start

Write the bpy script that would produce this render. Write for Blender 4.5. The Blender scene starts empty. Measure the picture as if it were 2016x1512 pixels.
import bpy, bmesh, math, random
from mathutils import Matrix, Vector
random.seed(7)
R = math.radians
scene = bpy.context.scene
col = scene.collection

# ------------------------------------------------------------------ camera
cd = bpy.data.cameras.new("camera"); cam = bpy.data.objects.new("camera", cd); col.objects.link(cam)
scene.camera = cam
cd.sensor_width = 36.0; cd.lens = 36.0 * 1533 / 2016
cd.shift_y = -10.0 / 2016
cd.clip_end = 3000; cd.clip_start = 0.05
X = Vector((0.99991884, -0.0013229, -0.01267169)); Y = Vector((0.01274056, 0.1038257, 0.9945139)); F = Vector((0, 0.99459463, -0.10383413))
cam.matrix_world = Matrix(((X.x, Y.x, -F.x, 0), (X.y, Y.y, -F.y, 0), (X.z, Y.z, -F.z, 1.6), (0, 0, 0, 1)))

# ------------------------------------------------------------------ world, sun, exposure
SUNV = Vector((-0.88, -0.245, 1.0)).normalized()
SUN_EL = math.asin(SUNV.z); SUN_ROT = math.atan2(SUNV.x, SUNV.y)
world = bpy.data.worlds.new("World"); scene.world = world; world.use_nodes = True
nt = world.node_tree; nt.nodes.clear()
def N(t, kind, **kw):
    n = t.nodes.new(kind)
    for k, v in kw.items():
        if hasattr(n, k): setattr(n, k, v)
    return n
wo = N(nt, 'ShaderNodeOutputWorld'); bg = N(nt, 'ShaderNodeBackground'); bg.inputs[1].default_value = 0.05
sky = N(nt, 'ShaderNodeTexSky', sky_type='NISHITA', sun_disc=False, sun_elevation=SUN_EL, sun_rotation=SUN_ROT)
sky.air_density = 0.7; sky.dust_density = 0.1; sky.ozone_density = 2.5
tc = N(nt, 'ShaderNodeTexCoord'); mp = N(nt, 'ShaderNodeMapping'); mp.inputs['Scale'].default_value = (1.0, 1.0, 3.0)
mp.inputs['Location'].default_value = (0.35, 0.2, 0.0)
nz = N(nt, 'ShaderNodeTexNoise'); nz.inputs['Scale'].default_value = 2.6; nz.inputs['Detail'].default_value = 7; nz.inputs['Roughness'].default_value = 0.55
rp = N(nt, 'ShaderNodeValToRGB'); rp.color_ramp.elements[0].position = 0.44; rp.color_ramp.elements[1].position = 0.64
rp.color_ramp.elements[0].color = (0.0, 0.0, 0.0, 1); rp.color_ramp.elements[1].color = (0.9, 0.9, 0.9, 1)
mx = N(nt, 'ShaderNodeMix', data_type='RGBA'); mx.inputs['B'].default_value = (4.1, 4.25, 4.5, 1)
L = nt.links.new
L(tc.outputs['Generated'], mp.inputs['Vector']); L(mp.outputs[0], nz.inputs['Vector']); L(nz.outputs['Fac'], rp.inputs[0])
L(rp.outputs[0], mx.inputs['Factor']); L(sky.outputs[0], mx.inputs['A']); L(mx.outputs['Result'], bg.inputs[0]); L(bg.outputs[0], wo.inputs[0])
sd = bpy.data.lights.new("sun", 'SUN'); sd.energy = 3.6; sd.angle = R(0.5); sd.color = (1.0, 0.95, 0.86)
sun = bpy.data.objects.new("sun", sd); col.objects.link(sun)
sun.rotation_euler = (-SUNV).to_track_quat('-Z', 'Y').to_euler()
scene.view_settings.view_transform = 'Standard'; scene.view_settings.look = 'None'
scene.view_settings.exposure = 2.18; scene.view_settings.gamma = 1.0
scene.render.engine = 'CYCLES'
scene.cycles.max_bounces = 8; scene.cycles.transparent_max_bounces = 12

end

#### [To do]
Transcribe the full listing above without leaving anything out.

#### [Correct output]
Write the bpy script that would produce this render. Write for Blender 4.5. The Blender scene starts empty. Measure the picture as if it were 2016x1512 pixels.
import bpy, bmesh, math, random
from mathutils import Matrix, Vector
random.seed(7)
R = math.radians
scene = bpy.context.scene
col = scene.collection

# ------------------------------------------------------------------ camera
cd = bpy.data.cameras.new("camera"); cam = bpy.data.objects.new("camera", cd); col.objects.link(cam)
scene.camera = cam
cd.sensor_width = 36.0; cd.lens = 36.0 * 1533 / 2016
cd.shift_y = -10.0 / 2016
cd.clip_end = 3000; cd.clip_start = 0.05
X = Vector((0.99991884, -0.0013229, -0.01267169)); Y = Vector((0.01274056, 0.1038257, 0.9945139)); F = Vector((0, 0.99459463, -0.10383413))
cam.matrix_world = Matrix(((X.x, Y.x, -F.x, 0), (X.y, Y.y, -F.y, 0), (X.z, Y.z, -F.z, 1.6), (0, 0, 0, 1)))

# ------------------------------------------------------------------ world, sun, exposure
SUNV = Vector((-0.88, -0.245, 1.0)).normalized()
SUN_EL = math.asin(SUNV.z); SUN_ROT = math.atan2(SUNV.x, SUNV.y)
world = bpy.data.worlds.new("World"); scene.world = world; world.use_nodes = True
nt = world.node_tree; nt.nodes.clear()
def N(t, kind, **kw):
    n = t.nodes.new(kind)
    for k, v in kw.items():
        if hasattr(n, k): setattr(n, k, v)
    return n
wo = N(nt, 'ShaderNodeOutputWorld'); bg = N(nt, 'ShaderNodeBackground'); bg.inputs[1].default_value = 0.05
sky = N(nt, 'ShaderNodeTexSky', sky_type='NISHITA', sun_disc=False, sun_elevation=SUN_EL, sun_rotation=SUN_ROT)
sky.air_density = 0.7; sky.dust_density = 0.1; sky.ozone_density = 2.5
tc = N(nt, 'ShaderNodeTexCoord'); mp = N(nt, 'ShaderNodeMapping'); mp.inputs['Scale'].default_value = (1.0, 1.0, 3.0)
mp.inputs['Location'].default_value = (0.35, 0.2, 0.0)
nz = N(nt, 'ShaderNodeTexNoise'); nz.inputs['Scale'].default_value = 2.6; nz.inputs['Detail'].default_value = 7; nz.inputs['Roughness'].default_value = 0.55
rp = N(nt, 'ShaderNodeValToRGB'); rp.color_ramp.elements[0].position = 0.44; rp.color_ramp.elements[1].position = 0.64
rp.color_ramp.elements[0].color = (0.0, 0.0, 0.0, 1); rp.color_ramp.elements[1].color = (0.9, 0.9, 0.9, 1)
mx = N(nt, 'ShaderNodeMix', data_type='RGBA'); mx.inputs['B'].default_value = (4.1, 4.25, 4.5, 1)
L = nt.links.new
L(tc.outputs['Generated'], mp.inputs['Vector']); L(mp.outputs[0], nz.inputs['Vector']); L(nz.outputs['Fac'], rp.inputs[0])
L(rp.outputs[0], mx.inputs['Factor']); L(sky.outputs[0], mx.inputs['A']); L(mx.outputs['Result'], bg.inputs[0]); L(bg.outputs[0], wo.inputs[0])
sd = bpy.data.lights.new("sun", 'SUN'); sd.energy = 3.6; sd.angle = R(0.5); sd.color = (1.0, 0.95, 0.86)
sun = bpy.data.objects.new("sun", sd); col.objects.link(sun)
sun.rotation_euler = (-SUNV).to_track_quat('-Z', 'Y').to_euler()
scene.view_settings.view_transform = 'Standard'; scene.view_settings.look = 'None'
scene.view_settings.exposure = 2.18; scene.view_settings.gamma = 1.0
scene.render.engine = 'CYCLES'
scene.cycles.max_bounces = 8; scene.cycles.transparent_max_bounces = 12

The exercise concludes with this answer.